Archive | December 13, 2013

Subsidize Workers Instead of Business?

Conservatives confuse me, mostly because I tend to think of them in black and white terms. The ability to think in a nuanced manner is directly correlated with one’s familiarity with a subject. The less you know, the more polarized your opinions become (of course, the opposite can be just as crippling).

A blog I regularly read posted a link to an article from the (rabidly) conservative American Enterprise Institute (AEI). The article confronted the issue of automation in manufacturing, how it is displacing the American worker and what to do about the problem of increasing economic inequality in the United States.

Noah Smith, an assistant professor of finance at The State University of New York at Stony Brook states:

“..a better proposal is actually wage subsidies, government wage matching, also called a negative income tax. We would be putting our thumb on the scales between humans and robots to keep humans in work that in a perfectly free market they wouldn’t be doing. When a company offers you wage, the government matching would have already done behind the scenes. Someone comes and offers to pay me $20 an hour, the government is paying $12 of that. I would be making $8 an hour, but I would feel like a person who making $20 an hour. Unlike the Earned Income Tax Credit where you get a check from the government based on how much income you earned, I think people would feel a lot better in term of the framing of it if the government matched their wages instead.”

I could get behind this.

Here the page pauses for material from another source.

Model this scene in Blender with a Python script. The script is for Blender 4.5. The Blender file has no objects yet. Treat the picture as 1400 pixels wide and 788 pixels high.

I’m not sure that Noah Smith is a conservative, but that AEI didn’t scrap this as re-distributive heresy is kind of startling.

An interview with economist Edmund Phelps, confirms that this idea doesn’t live in a bubble:

“The advantage of work subsidies is that they would bid up the wages of low-wage people, and that same bidding for more low-wage people in the labor market would pull up their employment too. With the minimum wage, of course, the suspicion is that raising it will cut back on the number of low-wage workers that companies feel they can afford.

So government subsidies of workers increases not brings up wages, but also might increase employment. A minimum wage, these guys argue, is a disincentive to employment. If I know I want to hire low wage workers, but know I have to pay $20.00 an hour, I’m less likely to hire from those with the least skills. I’ll want the most bang for my buck. Also, it is argued that a minimum wage distorts wages by giving businesses a floor (which they will inevitably fall to) depressing wages over all. I could speculate that this would be a regional phenomenon.

It turns out that the idea for wage subsidies (or a “negative income tax”) was originally floated by conservative economist Milton Friedman. His ideas inspired the earned income credit, also a wage subsidy for low income workers.

I always thought it interesting that welfare programs are fodder for right wing politicians looking for programs to malign, but that the EIC, a blatant example of wealth redistribution, is barely mentioned. I think I understand why now.

I could get behind worker subsidies like this. It’s far more advantageous to workers than subsidizing the companies themselves, who likely convert those transfers to stock dividends. Like food stamps, worker subsidies would inject money directly into the economies through increased spending by poor families at local establishments, creating jobs

Now I have no idea whether this is a good idea or not. I’m not an economist and don’t claim to be. From the armchair though, I ‘m thinking that rather than prop up oil companies, big agri-business and bottom of the barrel box retailers, we might look to expanding the EIC program to do the poor (and society) a favor. Someone explain to me why this wouldn’t be on the political table?